Israel calls for emergency meeting

Prime Minister Benjamin Netanyahu of Israel called an emergency meeting of top security officials and ministers after four attacks by Palestinians left three Israelis dead. It is the most intense eruption so far in two weeks of escalating violence that has alarmed Israel.

The Israeli authorities said two assailants boarded a public bus in Jerusalem and shot and stabbed riders, killing two men. The third Israeli fatality occurred in an ultra-Orthodox neighborhood of Jerusalem, when a Palestinian worker for the Israeli telephone company rammed the company’s car into pedestrians, then got out and attacked them with a meat cleaver.

There were also two stabbings in Ra’anana, a city of 80,000 that is home to many American immigrant families. Police officers killed one of the bus attackers and wounded the other, while a security guard fatally shot the phone company worker.

“It started with knives, then cars and now guns,” said Aliza Ben Zichri, a retired kindergarten teacher who was one of the many who rushed to the scene of the bus attack after hearing “Why not put them under curfew?”, reports New York Times.

Prime Minister Benjamin Netanyahu of Israel called an emergency meeting of top security officials and ministers for Tuesday afternoon.

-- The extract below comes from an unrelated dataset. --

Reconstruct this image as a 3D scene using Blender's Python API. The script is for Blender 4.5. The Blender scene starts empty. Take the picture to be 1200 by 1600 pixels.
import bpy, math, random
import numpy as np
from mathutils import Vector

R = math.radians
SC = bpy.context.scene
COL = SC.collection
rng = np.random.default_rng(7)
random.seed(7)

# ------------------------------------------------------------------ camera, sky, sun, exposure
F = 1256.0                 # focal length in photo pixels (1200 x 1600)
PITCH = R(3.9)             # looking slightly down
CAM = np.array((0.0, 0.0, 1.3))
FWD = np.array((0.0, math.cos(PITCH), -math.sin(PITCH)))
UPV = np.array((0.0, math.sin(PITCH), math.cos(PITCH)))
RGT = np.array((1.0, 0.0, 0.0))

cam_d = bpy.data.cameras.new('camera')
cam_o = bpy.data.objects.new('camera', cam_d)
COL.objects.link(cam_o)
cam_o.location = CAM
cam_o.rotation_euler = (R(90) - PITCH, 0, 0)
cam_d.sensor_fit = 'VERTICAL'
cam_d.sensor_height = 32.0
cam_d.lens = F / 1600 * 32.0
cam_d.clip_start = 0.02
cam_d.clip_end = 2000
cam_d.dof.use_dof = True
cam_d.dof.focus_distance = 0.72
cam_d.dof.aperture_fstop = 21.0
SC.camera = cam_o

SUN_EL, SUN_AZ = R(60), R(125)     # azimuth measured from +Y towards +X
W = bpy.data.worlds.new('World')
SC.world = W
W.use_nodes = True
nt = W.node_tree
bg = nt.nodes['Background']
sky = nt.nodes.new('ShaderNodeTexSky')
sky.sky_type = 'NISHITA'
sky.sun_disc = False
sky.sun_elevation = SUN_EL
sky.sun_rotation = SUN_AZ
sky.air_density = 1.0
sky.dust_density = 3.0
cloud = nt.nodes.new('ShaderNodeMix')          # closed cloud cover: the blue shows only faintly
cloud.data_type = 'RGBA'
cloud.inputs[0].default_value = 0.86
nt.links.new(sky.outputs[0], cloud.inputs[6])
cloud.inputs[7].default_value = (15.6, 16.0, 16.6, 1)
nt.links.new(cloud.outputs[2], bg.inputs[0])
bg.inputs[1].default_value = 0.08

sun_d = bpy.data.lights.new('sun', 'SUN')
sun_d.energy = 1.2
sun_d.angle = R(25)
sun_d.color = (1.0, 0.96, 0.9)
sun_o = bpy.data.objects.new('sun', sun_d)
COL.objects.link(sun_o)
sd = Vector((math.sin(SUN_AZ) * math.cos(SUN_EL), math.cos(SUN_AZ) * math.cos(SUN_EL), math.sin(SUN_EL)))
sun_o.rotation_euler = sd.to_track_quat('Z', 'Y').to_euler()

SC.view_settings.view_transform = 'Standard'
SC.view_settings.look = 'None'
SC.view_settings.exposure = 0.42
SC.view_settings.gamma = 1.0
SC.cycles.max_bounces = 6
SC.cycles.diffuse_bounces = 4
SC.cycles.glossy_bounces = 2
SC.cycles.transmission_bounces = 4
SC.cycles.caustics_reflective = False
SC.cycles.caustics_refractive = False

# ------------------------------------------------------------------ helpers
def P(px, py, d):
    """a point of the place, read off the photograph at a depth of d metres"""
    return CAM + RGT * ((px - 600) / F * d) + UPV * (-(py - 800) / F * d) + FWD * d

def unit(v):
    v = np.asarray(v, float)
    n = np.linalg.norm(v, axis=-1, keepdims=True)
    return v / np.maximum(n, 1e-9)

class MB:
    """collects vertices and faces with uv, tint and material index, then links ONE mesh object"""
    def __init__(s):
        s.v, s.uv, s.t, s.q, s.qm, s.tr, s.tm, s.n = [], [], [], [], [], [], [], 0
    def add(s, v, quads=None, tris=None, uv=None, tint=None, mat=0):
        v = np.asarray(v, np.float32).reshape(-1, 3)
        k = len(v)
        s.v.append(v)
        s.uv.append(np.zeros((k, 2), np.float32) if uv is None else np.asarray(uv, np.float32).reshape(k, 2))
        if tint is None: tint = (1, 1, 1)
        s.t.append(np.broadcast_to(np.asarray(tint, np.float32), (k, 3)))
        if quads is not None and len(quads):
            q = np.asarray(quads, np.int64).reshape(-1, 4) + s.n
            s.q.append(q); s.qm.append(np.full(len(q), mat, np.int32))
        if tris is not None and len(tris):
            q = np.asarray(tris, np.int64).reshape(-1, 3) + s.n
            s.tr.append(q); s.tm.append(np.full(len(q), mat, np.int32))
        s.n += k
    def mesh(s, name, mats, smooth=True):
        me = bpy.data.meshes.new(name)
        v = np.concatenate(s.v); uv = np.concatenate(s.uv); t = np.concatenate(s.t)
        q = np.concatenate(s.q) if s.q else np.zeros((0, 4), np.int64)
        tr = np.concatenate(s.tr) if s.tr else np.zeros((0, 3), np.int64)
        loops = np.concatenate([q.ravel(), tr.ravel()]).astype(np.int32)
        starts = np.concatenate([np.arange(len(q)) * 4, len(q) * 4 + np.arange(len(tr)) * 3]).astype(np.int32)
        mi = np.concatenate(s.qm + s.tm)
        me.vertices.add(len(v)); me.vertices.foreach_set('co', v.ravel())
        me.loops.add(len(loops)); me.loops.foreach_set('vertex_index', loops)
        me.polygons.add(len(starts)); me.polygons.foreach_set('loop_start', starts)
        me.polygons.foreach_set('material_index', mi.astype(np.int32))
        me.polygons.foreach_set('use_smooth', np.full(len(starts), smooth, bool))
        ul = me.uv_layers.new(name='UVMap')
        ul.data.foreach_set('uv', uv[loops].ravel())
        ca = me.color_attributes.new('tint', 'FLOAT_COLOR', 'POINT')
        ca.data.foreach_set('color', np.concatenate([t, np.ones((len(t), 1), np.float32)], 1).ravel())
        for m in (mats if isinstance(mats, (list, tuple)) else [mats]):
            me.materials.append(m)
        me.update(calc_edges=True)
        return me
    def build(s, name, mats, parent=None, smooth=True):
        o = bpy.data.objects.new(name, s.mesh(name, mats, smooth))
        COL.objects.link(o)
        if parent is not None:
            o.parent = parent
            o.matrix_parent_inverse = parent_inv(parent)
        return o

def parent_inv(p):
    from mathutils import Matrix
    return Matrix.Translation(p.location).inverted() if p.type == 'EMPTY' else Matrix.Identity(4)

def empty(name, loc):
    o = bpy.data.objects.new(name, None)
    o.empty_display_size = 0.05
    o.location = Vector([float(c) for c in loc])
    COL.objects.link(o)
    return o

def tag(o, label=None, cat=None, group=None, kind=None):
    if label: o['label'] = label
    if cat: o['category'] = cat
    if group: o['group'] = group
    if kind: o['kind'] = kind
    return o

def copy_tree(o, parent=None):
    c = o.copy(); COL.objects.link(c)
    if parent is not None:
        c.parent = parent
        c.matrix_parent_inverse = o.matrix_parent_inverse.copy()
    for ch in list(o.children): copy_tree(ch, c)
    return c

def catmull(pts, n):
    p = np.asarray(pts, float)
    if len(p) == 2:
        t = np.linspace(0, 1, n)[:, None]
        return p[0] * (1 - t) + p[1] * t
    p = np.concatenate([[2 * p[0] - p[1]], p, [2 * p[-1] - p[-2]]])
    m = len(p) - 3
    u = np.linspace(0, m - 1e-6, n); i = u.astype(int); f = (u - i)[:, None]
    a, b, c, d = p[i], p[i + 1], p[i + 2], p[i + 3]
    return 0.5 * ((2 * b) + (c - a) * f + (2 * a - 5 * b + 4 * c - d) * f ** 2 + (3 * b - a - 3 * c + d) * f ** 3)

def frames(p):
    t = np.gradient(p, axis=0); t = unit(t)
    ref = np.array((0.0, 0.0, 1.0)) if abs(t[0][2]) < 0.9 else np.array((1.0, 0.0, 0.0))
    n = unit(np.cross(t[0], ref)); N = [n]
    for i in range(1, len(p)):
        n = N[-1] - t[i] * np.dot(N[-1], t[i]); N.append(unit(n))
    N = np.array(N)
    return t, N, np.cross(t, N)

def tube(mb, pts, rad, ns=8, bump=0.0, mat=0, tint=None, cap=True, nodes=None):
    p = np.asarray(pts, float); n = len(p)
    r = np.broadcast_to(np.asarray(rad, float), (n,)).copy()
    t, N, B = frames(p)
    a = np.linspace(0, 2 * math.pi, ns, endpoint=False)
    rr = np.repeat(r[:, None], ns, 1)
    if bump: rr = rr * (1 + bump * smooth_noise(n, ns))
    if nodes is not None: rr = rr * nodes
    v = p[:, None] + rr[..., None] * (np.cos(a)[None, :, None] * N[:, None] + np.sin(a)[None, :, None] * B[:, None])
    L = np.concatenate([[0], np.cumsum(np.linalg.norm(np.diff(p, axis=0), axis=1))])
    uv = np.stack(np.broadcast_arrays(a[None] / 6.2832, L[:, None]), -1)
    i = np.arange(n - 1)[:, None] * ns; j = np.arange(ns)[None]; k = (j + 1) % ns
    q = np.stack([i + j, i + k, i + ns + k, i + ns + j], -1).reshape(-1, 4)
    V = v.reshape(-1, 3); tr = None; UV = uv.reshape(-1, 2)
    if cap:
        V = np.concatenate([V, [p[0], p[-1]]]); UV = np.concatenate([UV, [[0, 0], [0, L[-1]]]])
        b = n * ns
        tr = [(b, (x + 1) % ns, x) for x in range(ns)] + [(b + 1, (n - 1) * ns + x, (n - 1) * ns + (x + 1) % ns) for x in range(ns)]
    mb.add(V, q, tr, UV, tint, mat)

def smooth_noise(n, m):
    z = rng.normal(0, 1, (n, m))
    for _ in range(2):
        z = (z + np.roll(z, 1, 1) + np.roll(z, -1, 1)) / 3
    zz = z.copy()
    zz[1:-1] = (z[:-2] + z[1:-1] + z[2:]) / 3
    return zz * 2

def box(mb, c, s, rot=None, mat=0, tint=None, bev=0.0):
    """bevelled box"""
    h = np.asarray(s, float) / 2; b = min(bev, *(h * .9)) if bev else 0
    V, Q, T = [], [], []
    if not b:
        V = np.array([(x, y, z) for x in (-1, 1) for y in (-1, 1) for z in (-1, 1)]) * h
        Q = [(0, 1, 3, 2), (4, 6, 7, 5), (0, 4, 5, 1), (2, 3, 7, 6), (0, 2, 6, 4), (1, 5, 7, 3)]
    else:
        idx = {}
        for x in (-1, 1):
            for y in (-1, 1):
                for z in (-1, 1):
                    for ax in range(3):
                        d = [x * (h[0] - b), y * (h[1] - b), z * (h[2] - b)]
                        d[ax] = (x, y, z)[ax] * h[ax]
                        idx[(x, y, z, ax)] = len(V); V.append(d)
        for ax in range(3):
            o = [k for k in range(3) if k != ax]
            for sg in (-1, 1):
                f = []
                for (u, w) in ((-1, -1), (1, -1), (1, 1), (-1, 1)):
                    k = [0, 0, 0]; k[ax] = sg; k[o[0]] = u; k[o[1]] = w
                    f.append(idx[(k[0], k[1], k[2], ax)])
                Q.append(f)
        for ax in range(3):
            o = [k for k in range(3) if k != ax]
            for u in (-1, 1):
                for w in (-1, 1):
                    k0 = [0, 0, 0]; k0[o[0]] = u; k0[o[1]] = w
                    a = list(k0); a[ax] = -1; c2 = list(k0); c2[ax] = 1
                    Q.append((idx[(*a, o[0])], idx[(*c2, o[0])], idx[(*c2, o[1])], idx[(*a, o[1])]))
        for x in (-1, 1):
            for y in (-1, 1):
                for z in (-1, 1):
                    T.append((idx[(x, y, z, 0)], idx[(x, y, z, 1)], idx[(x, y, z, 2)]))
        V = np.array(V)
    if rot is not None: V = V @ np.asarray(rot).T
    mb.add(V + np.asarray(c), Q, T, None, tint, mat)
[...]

A police spokeswoman said the steps to be considered included a complete closing of Jerusalem’s Arab neighborhoods, whose residents are generally not citizens of Israel but can freely travel throughout the country and often work in Jewish areas, and an easing of gun-licensing procedures.

At the scene of the bus attack, Mayor Nir Barkat of Jerusalem called for new restrictions on Arab neighborhoods in the city.

“We have to stop and place a curfew,” he said. “We must widen and upgrade the steps taken up until now.”